THE former head of Catalonia’s regional government has gone on trial in Barcelona for ignoring a constitutional ban and going ahead with a vote on the region’s independence from Spain.

The five-day trial is likely to inflame long-standing tensions between the central government and the supporters of separatism in the wealthy north-eastern region of 7.5 million people.

Artur Mas, who stepped down as president of the regional government last year, faces a 10-year ban from holding public office for disobedience and wrongdoing.

Prosecutors are also calling for fines and a nine-year disqualification from politics for former regional vice-president Joana Ortega and education councillor Irene Rigau, both accused in the same case of aiding the November 2014 vote.

Organisers at the time said 80 per cent of the 2.3 million Catalans who voted supported creating a Catalonian state independent from Spain. The mock referendum was deemed illegal by Spain’s Constitutional Court five days earlier, but Mas and other officials gathered support from more than 40,000 volunteers who opened schools and installed voting stations.

“We are holding our head high, convinced that we did the right thing,” Mas said. “We would do the same thing again.”

Yesterday, independence supporters staged a show of force with thousands accompanying the defendants through Barcelona before the court appearance.

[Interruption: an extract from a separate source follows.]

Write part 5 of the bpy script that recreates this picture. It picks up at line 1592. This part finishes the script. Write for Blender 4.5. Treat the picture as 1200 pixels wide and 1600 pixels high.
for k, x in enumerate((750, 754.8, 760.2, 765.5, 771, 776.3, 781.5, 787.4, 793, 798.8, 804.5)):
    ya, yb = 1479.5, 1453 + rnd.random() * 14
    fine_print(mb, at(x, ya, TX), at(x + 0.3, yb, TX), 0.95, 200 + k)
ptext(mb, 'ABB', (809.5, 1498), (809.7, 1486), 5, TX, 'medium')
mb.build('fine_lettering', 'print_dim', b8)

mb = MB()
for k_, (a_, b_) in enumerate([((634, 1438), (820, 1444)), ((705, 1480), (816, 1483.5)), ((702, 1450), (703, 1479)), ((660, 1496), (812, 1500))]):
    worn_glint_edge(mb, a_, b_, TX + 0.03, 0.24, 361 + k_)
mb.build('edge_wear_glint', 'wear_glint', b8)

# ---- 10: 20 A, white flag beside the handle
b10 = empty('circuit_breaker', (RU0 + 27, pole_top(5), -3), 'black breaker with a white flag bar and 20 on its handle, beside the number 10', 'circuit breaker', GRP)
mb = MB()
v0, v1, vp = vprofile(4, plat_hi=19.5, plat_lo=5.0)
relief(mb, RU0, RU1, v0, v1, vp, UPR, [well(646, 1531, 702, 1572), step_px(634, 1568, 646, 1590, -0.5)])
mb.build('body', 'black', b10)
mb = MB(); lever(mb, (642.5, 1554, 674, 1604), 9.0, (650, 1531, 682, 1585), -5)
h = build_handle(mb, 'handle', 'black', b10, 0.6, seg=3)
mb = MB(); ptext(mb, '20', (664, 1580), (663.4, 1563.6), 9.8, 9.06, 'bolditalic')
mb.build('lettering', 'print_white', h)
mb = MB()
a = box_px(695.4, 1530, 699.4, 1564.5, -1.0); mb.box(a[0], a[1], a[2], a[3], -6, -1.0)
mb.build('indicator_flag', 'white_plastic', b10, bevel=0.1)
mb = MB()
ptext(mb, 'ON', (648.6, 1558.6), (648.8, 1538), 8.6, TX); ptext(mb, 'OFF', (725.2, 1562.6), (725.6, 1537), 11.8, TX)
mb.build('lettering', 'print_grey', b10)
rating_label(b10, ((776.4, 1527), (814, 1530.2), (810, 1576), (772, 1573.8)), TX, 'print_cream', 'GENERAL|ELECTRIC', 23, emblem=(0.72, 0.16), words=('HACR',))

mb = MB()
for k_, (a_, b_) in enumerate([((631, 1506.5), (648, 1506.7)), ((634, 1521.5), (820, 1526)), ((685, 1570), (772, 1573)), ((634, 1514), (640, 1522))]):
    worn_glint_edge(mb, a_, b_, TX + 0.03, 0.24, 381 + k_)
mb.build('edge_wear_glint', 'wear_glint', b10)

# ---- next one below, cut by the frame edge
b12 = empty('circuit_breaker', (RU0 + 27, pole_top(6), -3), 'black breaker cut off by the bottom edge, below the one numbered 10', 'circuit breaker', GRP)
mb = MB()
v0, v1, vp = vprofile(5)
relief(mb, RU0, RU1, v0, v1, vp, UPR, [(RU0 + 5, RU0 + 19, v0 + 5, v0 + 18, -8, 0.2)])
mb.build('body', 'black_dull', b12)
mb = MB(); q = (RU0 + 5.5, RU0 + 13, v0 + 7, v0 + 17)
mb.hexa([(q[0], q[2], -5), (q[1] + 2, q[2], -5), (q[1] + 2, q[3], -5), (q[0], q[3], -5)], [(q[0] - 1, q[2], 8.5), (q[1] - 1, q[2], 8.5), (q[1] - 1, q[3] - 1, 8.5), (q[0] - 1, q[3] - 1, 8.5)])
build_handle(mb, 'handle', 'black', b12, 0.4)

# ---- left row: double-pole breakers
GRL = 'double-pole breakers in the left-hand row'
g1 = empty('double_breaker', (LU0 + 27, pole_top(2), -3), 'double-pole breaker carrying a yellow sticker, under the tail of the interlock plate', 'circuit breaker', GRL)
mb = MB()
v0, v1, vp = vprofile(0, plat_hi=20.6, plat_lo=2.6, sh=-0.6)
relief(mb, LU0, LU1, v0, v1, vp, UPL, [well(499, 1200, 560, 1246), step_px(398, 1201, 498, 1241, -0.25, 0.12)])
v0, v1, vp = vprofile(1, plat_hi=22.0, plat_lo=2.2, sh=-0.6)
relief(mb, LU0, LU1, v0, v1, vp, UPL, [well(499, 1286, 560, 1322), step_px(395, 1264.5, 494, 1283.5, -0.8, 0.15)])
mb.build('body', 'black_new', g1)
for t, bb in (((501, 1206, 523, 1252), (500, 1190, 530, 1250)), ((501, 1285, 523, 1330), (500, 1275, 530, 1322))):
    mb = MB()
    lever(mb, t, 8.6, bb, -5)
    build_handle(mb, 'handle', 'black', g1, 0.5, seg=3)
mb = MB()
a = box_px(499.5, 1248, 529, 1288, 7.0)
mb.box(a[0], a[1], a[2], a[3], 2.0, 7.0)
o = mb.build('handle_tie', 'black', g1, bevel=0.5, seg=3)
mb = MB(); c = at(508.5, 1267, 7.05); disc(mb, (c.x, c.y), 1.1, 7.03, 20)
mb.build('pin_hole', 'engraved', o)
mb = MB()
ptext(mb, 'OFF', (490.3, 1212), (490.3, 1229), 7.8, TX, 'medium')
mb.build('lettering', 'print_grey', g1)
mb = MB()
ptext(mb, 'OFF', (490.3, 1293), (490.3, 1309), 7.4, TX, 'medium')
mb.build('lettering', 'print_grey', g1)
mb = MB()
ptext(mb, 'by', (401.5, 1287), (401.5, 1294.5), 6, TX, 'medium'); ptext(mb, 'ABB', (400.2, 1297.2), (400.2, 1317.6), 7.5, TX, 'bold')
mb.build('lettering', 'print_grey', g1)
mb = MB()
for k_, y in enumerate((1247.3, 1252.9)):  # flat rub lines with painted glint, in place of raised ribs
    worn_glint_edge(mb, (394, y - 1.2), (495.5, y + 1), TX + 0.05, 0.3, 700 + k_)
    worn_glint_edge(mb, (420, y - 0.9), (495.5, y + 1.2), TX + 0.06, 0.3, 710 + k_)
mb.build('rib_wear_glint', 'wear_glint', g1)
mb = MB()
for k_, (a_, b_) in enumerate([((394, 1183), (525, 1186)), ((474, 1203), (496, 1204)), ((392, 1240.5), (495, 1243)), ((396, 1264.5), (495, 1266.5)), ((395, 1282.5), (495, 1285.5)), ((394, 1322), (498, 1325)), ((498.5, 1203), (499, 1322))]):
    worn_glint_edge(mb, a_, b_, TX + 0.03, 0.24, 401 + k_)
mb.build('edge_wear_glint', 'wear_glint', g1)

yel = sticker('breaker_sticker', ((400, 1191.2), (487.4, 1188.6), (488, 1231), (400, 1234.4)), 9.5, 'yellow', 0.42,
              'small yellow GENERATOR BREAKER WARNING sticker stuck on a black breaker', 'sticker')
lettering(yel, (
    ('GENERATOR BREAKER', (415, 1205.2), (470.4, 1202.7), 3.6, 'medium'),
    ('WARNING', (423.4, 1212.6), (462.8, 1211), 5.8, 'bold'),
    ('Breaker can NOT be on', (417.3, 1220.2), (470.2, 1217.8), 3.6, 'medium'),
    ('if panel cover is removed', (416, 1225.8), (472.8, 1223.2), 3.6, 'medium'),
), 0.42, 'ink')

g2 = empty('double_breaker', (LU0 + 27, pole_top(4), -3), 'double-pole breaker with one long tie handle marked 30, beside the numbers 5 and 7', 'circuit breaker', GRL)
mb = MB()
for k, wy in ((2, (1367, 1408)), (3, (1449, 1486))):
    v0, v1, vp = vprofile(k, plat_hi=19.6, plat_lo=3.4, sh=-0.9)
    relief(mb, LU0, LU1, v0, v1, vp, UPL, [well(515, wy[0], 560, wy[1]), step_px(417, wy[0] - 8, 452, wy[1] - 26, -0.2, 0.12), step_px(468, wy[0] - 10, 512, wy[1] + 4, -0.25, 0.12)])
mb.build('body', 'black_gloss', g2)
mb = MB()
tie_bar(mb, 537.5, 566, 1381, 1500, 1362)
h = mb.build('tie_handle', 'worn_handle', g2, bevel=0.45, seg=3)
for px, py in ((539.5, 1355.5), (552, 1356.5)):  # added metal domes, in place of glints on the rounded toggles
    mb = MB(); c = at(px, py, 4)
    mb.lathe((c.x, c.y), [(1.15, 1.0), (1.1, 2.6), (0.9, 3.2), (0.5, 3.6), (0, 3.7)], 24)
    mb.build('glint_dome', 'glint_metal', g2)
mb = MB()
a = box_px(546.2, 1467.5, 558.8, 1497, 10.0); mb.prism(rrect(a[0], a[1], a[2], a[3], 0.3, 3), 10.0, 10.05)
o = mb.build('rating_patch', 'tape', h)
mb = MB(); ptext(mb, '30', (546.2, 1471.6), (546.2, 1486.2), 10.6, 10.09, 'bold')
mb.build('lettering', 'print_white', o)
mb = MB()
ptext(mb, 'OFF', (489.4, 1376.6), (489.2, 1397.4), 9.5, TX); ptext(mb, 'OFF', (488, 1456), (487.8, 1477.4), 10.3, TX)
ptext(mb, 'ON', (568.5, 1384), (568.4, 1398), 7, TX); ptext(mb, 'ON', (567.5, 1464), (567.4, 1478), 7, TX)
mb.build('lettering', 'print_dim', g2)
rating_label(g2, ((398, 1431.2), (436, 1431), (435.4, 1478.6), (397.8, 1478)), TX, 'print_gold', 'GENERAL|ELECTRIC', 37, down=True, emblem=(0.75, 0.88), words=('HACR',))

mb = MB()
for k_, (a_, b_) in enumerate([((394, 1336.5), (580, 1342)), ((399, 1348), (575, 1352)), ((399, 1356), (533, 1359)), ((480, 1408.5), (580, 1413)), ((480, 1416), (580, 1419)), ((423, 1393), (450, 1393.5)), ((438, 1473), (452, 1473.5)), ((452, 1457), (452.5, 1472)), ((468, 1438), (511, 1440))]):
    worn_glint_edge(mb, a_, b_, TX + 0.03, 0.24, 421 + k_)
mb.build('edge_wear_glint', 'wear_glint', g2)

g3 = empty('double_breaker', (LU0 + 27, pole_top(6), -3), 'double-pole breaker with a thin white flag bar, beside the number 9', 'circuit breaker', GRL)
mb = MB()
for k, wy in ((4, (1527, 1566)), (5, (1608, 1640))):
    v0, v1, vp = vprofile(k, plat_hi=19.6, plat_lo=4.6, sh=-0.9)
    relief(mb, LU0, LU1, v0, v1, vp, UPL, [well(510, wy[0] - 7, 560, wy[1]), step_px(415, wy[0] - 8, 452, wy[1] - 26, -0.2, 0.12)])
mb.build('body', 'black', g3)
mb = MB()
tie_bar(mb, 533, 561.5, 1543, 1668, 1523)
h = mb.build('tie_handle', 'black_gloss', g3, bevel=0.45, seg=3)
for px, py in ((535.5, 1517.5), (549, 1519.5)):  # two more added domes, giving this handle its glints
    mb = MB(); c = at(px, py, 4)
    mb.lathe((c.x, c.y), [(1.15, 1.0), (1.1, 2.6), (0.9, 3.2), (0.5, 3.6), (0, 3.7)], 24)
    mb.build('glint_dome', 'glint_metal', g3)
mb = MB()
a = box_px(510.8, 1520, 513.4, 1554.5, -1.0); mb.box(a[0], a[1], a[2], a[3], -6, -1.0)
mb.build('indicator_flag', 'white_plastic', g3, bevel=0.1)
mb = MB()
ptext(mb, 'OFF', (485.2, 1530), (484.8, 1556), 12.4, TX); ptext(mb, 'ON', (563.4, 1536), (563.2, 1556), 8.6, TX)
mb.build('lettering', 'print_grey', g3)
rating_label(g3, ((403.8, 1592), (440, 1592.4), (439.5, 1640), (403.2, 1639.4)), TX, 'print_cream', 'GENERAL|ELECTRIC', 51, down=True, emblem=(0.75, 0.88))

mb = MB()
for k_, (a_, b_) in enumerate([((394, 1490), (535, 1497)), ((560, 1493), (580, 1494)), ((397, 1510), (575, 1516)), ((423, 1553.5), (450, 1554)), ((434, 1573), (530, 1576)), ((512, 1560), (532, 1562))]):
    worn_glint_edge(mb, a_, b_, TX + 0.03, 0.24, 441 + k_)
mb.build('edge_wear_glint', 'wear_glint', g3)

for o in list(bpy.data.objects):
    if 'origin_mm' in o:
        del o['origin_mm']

Protesters formed a 200-metre corridor in the last stretch leading to Catalonia’s high court, cheering and waving unofficial flags of independence.

“We shall overcome” was the slogan in some banners in English, with a gigantic display reading “Love democracy”.

Mas declined to answer questions from the prosecution during the hearing. In replies to inquiries by his own defence lawyers, he blamed Spain’s central authorities for not doing more to stop the vote.

He said his cabinet’s aim “wasn’t holding a vote that was immediately legally binding, but rather knowing people’s opinion after massive protests in past years”.

Polls consistently show that residents in Catalan who want to break from Spain are a minority, although the ranks of those who do want a vote on separatism have been swelling since the 2008 economic crisis.

Some lifelong secessionists argue only a separate Catalan state could protect their culture and their language – which is spoken side-by-side with Spanish.

In defiance of the constitutional ban and fierce opposition by Spain’s ruling conservative Popular Party, a new regional government in Catalan has promised to pass laws to enable a legally binding referendum later this year.

But it is unclear how a new vote would be different from the 2014 vote that was only seen as symbolic.

The national government has said that no vote will be allowed and has pledged to boost investments in Catalonia.

But only after securing a second term with a minority government in November did prime minister Mariano Rajoy launch an offer for dialogue in all matters except on a referendum on separatism.

“We are going to talk, but we all have to commit to comply with the law,” Mr Rajoy said last week after a European Union summit in Malta.